(WHAT THE TASK ASKS) Where a line contains the word "scene", copy that line in full.

(GIVEN DATA)
## BEGIN
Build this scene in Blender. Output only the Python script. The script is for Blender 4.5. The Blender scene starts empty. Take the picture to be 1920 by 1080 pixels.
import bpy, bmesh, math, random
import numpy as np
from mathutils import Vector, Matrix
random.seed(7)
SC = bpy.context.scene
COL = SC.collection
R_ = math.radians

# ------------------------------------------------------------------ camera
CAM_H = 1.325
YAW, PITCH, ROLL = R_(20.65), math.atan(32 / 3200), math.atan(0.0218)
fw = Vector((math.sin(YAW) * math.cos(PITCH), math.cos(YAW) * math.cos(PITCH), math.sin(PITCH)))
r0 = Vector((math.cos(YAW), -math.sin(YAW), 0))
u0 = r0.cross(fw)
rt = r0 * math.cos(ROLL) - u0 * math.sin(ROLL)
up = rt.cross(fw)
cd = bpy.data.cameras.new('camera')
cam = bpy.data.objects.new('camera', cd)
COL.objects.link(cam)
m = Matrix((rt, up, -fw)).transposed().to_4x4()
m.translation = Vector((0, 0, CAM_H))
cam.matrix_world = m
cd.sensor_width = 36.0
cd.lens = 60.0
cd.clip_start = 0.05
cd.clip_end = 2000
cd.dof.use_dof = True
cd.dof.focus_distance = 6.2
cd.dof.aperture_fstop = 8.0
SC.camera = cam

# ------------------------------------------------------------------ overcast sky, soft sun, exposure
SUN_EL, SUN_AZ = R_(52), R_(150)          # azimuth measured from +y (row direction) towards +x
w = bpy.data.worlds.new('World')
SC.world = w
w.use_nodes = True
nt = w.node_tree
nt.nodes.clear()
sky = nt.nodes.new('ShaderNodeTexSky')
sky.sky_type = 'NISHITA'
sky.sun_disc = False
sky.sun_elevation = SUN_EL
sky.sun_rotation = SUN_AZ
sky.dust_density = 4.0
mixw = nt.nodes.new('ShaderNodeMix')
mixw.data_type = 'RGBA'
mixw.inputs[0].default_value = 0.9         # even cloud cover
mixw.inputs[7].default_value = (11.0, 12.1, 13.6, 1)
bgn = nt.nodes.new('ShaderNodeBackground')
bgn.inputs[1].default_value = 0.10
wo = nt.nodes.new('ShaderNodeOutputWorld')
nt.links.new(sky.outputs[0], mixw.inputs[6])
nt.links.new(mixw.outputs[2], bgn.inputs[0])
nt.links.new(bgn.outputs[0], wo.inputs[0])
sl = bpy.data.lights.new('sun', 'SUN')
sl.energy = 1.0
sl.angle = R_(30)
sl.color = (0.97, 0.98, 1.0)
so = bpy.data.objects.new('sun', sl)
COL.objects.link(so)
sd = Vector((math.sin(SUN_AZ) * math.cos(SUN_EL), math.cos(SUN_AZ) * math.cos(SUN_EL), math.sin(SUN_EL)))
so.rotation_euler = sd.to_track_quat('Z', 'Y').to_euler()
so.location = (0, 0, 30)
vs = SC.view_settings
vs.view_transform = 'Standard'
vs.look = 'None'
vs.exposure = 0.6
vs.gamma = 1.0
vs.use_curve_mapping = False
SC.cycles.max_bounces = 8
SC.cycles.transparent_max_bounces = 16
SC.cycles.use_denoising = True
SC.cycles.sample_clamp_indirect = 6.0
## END
(EXERCISE RESULT)
Build this scene in Blender. Output only the Python script. The script is for Blender 4.5. The Blender scene starts empty. Take the picture to be 1920 by 1080 pixels.
SC = bpy.context.scene